>> Start Information provided

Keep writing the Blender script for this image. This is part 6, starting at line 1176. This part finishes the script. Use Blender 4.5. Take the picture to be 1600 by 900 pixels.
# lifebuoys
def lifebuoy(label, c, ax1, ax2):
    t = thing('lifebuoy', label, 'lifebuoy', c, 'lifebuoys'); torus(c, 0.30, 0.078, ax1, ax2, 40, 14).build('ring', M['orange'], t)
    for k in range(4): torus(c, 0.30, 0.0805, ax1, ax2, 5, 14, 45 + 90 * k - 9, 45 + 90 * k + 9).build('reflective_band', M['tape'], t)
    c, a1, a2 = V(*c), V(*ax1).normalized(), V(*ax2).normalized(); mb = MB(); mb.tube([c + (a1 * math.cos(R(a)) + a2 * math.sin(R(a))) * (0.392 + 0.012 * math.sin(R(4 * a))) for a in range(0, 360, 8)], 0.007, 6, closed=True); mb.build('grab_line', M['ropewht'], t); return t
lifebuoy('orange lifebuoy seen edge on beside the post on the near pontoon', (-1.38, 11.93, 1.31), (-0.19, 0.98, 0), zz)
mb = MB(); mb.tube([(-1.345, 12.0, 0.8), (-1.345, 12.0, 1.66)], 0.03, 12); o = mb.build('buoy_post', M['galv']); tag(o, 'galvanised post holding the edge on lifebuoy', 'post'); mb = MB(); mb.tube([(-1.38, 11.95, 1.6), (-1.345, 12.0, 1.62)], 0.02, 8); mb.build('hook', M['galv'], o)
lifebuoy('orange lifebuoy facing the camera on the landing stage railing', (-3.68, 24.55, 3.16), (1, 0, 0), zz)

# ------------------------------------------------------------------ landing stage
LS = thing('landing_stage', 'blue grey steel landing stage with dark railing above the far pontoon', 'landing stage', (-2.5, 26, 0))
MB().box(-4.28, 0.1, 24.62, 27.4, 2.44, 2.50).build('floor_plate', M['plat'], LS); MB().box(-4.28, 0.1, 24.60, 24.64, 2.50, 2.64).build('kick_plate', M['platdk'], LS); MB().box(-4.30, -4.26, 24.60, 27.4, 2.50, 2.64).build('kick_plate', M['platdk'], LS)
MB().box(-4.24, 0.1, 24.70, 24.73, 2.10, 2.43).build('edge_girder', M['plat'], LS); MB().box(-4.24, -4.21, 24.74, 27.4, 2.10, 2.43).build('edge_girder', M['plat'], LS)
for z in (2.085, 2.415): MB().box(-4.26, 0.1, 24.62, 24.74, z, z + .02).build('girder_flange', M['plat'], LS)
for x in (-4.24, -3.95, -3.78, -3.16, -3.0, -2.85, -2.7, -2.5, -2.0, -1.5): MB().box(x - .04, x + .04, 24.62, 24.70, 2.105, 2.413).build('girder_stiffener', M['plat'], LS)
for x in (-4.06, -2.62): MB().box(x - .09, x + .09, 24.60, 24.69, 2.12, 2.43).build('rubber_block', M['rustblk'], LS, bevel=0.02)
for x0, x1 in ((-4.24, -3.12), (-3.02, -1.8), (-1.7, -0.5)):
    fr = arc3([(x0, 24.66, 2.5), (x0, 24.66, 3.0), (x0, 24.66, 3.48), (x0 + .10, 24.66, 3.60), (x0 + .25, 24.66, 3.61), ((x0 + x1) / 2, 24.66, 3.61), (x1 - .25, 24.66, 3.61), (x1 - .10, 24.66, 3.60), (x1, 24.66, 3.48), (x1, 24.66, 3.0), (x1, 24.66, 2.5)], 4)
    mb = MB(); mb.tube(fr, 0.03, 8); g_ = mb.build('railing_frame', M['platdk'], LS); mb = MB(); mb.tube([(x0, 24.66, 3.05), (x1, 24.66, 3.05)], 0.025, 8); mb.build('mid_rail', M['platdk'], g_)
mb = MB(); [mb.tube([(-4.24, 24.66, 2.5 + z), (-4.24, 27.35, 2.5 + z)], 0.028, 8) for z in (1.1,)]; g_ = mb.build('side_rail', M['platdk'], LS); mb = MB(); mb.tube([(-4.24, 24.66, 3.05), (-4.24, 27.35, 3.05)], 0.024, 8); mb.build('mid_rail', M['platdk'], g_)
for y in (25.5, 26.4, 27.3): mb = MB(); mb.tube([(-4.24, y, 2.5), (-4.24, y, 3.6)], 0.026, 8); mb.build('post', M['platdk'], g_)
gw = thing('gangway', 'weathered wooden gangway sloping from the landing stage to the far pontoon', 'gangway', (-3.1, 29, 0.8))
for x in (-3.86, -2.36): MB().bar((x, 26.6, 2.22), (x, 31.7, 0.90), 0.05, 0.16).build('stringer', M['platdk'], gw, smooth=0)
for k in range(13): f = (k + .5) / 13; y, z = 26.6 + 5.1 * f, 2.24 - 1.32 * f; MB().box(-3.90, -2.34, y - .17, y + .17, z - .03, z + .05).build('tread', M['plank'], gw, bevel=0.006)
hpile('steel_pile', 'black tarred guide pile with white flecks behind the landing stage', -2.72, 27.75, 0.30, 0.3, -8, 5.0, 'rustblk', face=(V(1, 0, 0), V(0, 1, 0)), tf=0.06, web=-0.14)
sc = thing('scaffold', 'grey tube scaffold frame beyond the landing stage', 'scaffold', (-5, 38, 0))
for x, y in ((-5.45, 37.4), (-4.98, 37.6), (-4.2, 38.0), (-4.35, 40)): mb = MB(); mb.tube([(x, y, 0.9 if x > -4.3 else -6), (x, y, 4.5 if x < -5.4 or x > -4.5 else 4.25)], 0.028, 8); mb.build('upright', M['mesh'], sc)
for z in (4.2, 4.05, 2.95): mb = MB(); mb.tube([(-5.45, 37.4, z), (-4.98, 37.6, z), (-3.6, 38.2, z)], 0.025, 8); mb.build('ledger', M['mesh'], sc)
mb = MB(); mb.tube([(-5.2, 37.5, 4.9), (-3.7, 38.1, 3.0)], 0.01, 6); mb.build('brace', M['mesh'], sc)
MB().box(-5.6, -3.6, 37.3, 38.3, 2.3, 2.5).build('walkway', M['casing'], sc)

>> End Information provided

→ Task description
Lines from the beginning of the data above through the line containing "lifebuoy('orange lifebuoy facing" are to be returned exactly, and no others.

→ Answer in full
Keep writing the Blender script for this image. This is part 6, starting at line 1176. This part finishes the script. Use Blender 4.5. Take the picture to be 1600 by 900 pixels.
# lifebuoys
def lifebuoy(label, c, ax1, ax2):
    t = thing('lifebuoy', label, 'lifebuoy', c, 'lifebuoys'); torus(c, 0.30, 0.078, ax1, ax2, 40, 14).build('ring', M['orange'], t)
    for k in range(4): torus(c, 0.30, 0.0805, ax1, ax2, 5, 14, 45 + 90 * k - 9, 45 + 90 * k + 9).build('reflective_band', M['tape'], t)
    c, a1, a2 = V(*c), V(*ax1).normalized(), V(*ax2).normalized(); mb = MB(); mb.tube([c + (a1 * math.cos(R(a)) + a2 * math.sin(R(a))) * (0.392 + 0.012 * math.sin(R(4 * a))) for a in range(0, 360, 8)], 0.007, 6, closed=True); mb.build('grab_line', M['ropewht'], t); return t
lifebuoy('orange lifebuoy seen edge on beside the post on the near pontoon', (-1.38, 11.93, 1.31), (-0.19, 0.98, 0), zz)
mb = MB(); mb.tube([(-1.345, 12.0, 0.8), (-1.345, 12.0, 1.66)], 0.03, 12); o = mb.build('buoy_post', M['galv']); tag(o, 'galvanised post holding the edge on lifebuoy', 'post'); mb = MB(); mb.tube([(-1.38, 11.95, 1.6), (-1.345, 12.0, 1.62)], 0.02, 8); mb.build('hook', M['galv'], o)
lifebuoy('orange lifebuoy facing the camera on the landing stage railing', (-3.68, 24.55, 3.16), (1, 0, 0), zz)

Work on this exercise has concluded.